— Begin Input rows —

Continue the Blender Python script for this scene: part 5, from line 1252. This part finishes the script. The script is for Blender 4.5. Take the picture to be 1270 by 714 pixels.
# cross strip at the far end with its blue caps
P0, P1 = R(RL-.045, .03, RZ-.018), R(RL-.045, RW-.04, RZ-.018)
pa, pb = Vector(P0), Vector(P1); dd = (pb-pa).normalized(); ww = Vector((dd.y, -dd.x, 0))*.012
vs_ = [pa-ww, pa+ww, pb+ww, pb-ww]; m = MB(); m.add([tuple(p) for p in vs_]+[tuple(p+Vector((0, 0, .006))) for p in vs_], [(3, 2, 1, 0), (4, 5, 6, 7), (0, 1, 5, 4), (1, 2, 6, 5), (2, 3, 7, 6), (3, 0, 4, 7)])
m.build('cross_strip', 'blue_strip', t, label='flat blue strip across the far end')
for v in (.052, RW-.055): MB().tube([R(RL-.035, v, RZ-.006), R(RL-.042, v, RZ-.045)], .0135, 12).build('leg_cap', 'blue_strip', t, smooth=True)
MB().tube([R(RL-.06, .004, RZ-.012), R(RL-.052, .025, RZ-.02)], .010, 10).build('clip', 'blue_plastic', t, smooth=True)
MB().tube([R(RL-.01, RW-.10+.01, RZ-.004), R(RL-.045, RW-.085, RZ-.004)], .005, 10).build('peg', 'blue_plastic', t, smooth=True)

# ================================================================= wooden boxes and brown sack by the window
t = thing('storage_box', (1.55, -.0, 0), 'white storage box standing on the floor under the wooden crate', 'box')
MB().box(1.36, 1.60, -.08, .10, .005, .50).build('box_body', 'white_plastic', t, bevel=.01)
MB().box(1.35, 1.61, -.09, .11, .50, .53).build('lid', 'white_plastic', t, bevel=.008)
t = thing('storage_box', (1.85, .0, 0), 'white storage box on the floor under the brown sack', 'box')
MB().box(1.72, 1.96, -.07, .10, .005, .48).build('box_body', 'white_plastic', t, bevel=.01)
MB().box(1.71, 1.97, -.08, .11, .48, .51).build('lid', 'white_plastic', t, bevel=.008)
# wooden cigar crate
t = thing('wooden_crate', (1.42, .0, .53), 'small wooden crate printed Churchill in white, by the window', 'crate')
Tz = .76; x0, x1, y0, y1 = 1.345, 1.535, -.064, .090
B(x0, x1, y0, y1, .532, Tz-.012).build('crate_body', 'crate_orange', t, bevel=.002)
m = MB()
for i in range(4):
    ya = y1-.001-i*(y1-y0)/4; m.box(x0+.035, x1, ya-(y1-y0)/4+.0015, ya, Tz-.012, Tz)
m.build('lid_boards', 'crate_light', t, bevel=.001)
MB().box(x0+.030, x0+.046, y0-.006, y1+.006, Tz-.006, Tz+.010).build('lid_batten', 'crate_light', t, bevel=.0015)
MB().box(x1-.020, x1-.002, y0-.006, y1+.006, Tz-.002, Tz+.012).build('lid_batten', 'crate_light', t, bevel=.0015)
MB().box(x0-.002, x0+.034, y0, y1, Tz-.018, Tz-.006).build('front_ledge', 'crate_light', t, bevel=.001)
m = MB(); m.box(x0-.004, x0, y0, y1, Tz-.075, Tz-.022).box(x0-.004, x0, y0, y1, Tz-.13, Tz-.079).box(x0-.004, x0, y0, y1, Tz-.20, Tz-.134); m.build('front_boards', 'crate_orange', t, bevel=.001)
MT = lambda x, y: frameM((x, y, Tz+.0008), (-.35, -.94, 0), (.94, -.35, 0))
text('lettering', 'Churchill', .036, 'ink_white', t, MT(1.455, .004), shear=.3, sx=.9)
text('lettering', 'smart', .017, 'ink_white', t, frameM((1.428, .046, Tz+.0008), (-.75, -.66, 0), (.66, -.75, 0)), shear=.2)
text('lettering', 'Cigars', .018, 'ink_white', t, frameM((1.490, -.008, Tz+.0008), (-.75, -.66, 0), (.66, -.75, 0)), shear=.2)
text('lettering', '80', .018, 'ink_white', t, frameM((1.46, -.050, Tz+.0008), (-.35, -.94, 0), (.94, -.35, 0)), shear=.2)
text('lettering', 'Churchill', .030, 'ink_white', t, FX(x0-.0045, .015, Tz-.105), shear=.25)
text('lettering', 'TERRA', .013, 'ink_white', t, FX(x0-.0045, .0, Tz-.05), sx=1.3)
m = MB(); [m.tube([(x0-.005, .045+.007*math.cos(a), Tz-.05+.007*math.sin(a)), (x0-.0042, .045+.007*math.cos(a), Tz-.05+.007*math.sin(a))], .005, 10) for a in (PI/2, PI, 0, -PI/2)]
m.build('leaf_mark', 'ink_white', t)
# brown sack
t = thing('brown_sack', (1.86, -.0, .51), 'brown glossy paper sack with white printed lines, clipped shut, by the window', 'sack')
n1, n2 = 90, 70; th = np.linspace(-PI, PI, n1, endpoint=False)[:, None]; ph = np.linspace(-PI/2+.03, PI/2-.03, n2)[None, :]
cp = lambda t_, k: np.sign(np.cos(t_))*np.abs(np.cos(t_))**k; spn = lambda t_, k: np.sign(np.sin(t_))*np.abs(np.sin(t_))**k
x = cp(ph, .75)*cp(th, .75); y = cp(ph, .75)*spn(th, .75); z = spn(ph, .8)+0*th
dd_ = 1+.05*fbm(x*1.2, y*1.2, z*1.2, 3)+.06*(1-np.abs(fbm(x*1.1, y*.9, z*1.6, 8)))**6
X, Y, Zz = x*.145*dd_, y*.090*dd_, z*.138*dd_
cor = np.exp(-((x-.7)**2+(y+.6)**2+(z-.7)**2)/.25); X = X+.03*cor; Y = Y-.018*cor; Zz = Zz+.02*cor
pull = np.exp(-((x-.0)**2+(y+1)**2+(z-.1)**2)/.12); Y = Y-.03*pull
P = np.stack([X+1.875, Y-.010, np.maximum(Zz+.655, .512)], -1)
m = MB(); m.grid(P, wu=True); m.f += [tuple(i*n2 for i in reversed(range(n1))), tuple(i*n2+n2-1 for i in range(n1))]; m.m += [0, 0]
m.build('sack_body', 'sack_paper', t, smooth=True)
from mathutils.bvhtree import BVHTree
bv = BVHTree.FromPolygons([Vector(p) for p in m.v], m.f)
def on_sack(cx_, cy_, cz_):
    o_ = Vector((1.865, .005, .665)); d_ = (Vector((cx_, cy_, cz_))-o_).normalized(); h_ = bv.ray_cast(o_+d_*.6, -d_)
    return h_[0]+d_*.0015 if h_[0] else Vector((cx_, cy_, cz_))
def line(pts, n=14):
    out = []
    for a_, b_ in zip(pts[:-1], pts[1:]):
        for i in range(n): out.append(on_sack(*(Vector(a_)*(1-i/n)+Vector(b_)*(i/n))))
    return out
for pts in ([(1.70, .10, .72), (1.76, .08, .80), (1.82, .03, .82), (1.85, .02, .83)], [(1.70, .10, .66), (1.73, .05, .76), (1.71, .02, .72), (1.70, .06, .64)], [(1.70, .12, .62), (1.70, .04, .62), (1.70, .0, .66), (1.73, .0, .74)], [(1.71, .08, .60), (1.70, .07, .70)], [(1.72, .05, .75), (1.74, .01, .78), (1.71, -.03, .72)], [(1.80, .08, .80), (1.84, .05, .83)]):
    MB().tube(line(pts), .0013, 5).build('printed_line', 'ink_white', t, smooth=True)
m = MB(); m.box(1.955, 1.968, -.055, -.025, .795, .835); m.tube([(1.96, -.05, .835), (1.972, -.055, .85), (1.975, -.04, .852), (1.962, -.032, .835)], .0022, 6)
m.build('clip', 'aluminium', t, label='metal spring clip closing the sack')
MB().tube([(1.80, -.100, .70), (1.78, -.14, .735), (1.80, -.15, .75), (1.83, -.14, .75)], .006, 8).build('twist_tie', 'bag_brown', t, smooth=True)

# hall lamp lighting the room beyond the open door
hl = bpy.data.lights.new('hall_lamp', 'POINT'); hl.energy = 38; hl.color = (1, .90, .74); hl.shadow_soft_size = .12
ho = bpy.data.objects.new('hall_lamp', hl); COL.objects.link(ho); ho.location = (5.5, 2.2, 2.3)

— End Input rows —
— Begin Input rows —

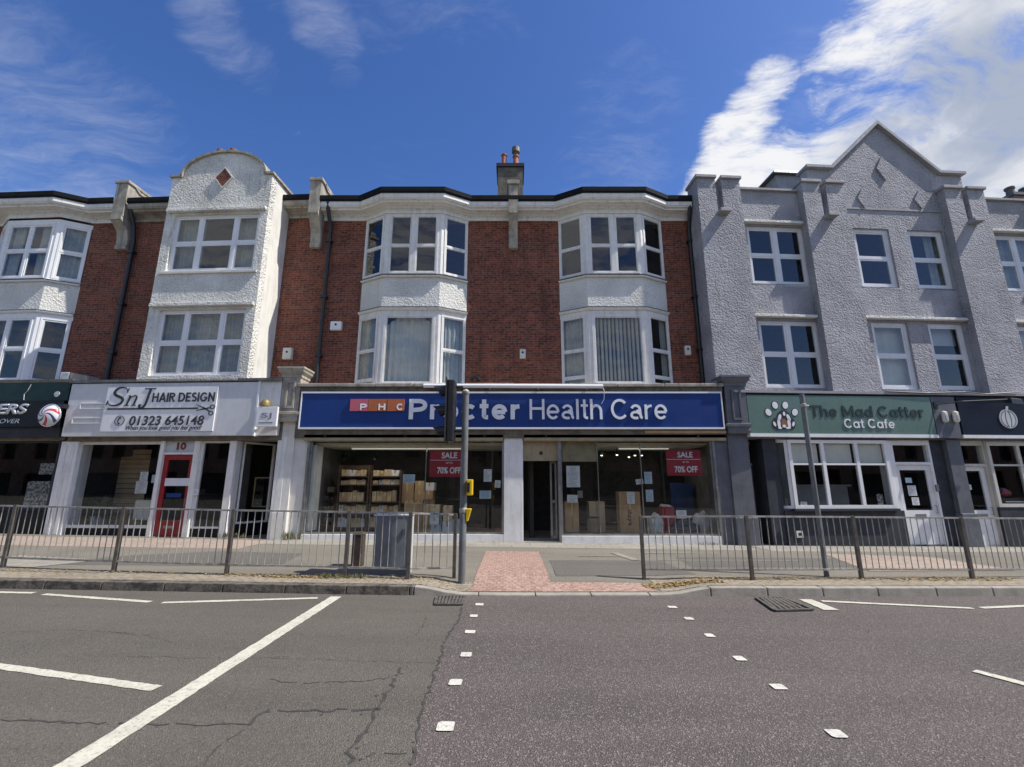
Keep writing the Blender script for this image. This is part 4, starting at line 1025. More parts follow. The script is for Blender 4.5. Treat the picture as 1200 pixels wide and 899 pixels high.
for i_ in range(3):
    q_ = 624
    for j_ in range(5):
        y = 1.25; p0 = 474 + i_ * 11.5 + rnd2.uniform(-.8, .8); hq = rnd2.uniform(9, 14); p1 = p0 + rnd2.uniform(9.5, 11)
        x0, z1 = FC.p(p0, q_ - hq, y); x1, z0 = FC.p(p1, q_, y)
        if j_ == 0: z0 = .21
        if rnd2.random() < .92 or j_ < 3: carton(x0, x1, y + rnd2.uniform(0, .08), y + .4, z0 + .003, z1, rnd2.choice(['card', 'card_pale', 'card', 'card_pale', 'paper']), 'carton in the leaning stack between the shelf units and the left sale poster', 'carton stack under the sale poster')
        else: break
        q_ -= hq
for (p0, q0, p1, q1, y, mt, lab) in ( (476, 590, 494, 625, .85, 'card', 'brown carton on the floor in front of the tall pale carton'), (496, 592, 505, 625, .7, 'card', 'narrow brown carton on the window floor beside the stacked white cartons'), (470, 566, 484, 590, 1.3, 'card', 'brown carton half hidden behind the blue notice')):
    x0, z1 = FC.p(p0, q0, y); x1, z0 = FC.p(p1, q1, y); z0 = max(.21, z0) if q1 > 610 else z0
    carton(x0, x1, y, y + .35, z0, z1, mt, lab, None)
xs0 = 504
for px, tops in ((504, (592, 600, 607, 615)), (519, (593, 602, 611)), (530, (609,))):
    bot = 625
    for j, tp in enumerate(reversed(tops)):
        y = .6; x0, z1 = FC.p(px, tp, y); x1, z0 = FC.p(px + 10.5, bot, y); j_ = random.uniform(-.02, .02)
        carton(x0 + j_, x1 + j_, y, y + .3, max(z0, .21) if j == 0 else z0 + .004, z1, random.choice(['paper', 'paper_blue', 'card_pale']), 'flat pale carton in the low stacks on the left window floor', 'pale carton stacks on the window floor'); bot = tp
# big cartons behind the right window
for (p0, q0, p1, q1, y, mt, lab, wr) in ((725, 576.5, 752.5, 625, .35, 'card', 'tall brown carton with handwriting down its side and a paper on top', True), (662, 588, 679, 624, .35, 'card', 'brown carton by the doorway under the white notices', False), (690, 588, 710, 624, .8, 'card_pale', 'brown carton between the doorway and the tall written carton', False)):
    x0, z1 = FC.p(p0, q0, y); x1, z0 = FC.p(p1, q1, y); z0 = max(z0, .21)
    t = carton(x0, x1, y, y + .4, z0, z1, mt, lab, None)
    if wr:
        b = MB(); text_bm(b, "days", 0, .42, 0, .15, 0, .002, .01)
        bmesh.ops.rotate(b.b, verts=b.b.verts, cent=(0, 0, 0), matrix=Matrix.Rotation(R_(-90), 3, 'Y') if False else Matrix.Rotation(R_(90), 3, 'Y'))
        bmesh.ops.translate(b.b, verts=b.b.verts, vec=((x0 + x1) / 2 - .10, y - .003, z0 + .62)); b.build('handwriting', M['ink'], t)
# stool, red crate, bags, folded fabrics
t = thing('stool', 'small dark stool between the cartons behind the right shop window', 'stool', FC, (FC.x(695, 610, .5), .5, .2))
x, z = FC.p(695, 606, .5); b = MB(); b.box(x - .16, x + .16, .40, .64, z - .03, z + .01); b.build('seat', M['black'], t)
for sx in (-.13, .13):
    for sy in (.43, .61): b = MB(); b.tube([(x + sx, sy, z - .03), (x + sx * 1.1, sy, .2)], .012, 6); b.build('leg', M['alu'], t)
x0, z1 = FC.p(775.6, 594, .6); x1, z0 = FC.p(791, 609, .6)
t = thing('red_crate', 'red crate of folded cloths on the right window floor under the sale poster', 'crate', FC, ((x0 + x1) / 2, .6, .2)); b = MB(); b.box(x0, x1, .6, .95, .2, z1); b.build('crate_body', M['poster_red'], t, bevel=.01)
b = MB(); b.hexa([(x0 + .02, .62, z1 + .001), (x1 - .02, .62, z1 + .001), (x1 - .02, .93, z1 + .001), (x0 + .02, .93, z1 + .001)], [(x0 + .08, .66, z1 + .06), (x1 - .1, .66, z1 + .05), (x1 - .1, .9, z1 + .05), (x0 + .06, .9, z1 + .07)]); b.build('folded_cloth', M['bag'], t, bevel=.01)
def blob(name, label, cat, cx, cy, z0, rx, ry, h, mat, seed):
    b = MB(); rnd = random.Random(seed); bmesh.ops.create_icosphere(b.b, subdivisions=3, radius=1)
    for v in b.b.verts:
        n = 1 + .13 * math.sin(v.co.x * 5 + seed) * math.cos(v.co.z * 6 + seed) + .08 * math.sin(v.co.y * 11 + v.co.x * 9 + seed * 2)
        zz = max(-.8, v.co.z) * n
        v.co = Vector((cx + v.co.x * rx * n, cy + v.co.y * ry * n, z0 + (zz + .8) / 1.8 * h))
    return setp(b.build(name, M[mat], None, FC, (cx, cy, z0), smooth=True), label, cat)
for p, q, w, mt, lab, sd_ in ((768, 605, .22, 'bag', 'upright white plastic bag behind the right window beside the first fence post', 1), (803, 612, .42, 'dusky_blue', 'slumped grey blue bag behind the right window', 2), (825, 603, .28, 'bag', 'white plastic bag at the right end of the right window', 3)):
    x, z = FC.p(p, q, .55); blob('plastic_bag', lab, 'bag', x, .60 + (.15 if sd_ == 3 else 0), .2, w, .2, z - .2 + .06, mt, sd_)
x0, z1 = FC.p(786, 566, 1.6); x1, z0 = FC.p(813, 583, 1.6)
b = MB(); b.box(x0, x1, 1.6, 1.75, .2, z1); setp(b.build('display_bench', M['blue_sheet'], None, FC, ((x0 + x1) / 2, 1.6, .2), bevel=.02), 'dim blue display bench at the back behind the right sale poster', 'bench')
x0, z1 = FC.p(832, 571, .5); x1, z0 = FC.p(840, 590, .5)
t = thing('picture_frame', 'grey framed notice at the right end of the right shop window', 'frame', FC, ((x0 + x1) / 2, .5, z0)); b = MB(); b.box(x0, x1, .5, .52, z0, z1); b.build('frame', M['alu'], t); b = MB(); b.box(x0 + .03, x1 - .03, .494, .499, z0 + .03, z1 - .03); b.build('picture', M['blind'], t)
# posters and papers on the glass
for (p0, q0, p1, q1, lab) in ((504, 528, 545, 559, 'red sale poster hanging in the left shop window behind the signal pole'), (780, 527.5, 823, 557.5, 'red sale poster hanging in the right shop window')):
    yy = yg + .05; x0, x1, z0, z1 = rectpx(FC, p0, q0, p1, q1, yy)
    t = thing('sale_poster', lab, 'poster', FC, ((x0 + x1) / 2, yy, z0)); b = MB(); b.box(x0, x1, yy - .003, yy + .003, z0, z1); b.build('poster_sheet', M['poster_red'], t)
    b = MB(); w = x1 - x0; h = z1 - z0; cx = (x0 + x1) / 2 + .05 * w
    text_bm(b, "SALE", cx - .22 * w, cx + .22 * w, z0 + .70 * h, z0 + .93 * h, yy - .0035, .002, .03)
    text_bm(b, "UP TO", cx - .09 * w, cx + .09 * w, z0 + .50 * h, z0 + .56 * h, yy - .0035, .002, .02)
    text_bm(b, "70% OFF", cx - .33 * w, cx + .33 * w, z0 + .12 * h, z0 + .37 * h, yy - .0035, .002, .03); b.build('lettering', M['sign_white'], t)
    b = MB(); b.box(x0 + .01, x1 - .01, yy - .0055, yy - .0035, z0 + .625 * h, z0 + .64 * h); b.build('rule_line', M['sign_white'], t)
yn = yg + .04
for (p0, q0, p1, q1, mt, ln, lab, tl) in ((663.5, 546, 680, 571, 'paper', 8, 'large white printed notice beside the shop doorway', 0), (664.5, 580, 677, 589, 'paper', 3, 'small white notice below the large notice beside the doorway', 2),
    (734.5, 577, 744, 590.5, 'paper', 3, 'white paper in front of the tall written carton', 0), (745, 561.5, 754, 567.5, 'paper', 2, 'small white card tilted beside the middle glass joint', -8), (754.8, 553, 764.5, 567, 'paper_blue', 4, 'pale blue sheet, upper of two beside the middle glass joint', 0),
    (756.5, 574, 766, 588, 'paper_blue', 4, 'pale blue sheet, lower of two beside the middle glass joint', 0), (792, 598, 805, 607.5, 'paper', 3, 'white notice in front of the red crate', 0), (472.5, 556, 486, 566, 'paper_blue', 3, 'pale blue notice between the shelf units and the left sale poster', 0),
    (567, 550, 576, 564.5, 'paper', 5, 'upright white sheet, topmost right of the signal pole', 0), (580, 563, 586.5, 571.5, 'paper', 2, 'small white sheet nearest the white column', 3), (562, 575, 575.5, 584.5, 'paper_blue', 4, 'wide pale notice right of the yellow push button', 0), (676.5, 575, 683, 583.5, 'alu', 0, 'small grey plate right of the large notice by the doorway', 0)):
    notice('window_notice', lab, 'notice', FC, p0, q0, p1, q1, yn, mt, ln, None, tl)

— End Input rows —

* [Written problem] From the records above, copy out the line with "Continue the Blender", the line with "10).build('peg', 'blue_plastic', t, smooth=True)", and every line between them, word for word.

* [Solution below]
Continue the Blender Python script for this scene: part 5, from line 1252. This part finishes the script. The script is for Blender 4.5. Take the picture to be 1270 by 714 pixels.
# cross strip at the far end with its blue caps
P0, P1 = R(RL-.045, .03, RZ-.018), R(RL-.045, RW-.04, RZ-.018)
pa, pb = Vector(P0), Vector(P1); dd = (pb-pa).normalized(); ww = Vector((dd.y, -dd.x, 0))*.012
vs_ = [pa-ww, pa+ww, pb+ww, pb-ww]; m = MB(); m.add([tuple(p) for p in vs_]+[tuple(p+Vector((0, 0, .006))) for p in vs_], [(3, 2, 1, 0), (4, 5, 6, 7), (0, 1, 5, 4), (1, 2, 6, 5), (2, 3, 7, 6), (3, 0, 4, 7)])
m.build('cross_strip', 'blue_strip', t, label='flat blue strip across the far end')
for v in (.052, RW-.055): MB().tube([R(RL-.035, v, RZ-.006), R(RL-.042, v, RZ-.045)], .0135, 12).build('leg_cap', 'blue_strip', t, smooth=True)
MB().tube([R(RL-.06, .004, RZ-.012), R(RL-.052, .025, RZ-.02)], .010, 10).build('clip', 'blue_plastic', t, smooth=True)
MB().tube([R(RL-.01, RW-.10+.01, RZ-.004), R(RL-.045, RW-.085, RZ-.004)], .005, 10).build('peg', 'blue_plastic', t, smooth=True)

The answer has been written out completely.